Start Stored data

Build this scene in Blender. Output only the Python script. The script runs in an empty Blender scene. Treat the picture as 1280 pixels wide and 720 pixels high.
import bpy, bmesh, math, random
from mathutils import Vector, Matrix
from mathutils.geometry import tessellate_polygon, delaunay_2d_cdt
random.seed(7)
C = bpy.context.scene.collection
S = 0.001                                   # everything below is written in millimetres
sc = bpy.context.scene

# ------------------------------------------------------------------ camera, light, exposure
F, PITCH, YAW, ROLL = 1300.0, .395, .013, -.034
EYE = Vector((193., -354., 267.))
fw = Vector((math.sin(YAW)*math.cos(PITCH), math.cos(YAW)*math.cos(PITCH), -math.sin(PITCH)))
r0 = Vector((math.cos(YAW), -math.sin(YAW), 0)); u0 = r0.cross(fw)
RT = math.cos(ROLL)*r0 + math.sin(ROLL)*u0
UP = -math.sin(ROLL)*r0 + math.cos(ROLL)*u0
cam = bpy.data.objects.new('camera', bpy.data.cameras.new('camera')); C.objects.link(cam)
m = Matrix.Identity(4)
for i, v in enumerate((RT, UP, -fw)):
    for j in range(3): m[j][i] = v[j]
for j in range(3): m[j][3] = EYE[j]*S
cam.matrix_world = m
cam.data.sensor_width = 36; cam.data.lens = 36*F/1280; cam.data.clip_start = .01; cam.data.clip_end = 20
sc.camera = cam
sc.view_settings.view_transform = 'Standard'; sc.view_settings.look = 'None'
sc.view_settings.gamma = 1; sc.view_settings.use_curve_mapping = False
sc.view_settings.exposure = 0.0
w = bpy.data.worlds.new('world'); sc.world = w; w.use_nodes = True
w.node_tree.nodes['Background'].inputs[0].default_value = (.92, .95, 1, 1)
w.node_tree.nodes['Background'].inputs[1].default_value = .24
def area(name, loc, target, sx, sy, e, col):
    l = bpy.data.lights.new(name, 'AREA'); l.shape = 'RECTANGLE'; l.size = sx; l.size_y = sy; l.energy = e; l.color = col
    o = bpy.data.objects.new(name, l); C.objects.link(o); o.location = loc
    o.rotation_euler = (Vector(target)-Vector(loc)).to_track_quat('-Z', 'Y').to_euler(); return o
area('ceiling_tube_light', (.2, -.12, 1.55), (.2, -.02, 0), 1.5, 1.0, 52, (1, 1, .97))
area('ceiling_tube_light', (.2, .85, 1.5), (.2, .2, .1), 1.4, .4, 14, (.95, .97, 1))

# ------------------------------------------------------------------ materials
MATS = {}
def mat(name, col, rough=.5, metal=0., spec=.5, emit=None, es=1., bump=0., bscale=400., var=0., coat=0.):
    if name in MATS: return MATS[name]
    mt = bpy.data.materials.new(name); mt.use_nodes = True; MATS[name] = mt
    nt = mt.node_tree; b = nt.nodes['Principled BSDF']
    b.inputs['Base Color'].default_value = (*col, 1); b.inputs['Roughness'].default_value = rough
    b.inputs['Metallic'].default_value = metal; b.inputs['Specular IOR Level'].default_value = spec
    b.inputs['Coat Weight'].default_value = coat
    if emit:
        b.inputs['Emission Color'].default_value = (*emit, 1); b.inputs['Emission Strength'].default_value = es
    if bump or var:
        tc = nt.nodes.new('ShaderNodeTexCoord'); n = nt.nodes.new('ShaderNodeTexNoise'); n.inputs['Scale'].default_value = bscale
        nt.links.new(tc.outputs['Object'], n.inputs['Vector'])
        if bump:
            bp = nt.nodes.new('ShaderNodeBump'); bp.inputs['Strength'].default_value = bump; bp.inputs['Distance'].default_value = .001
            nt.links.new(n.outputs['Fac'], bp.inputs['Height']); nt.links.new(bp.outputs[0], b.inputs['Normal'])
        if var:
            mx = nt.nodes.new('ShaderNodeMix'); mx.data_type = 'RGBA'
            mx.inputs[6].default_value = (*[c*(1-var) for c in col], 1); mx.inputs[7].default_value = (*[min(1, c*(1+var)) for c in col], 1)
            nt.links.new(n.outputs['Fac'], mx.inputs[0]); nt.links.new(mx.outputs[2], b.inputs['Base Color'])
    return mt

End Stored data

Tally the lines of the material above that contain the word "scene" and report the total alone.

_Result for this task_
3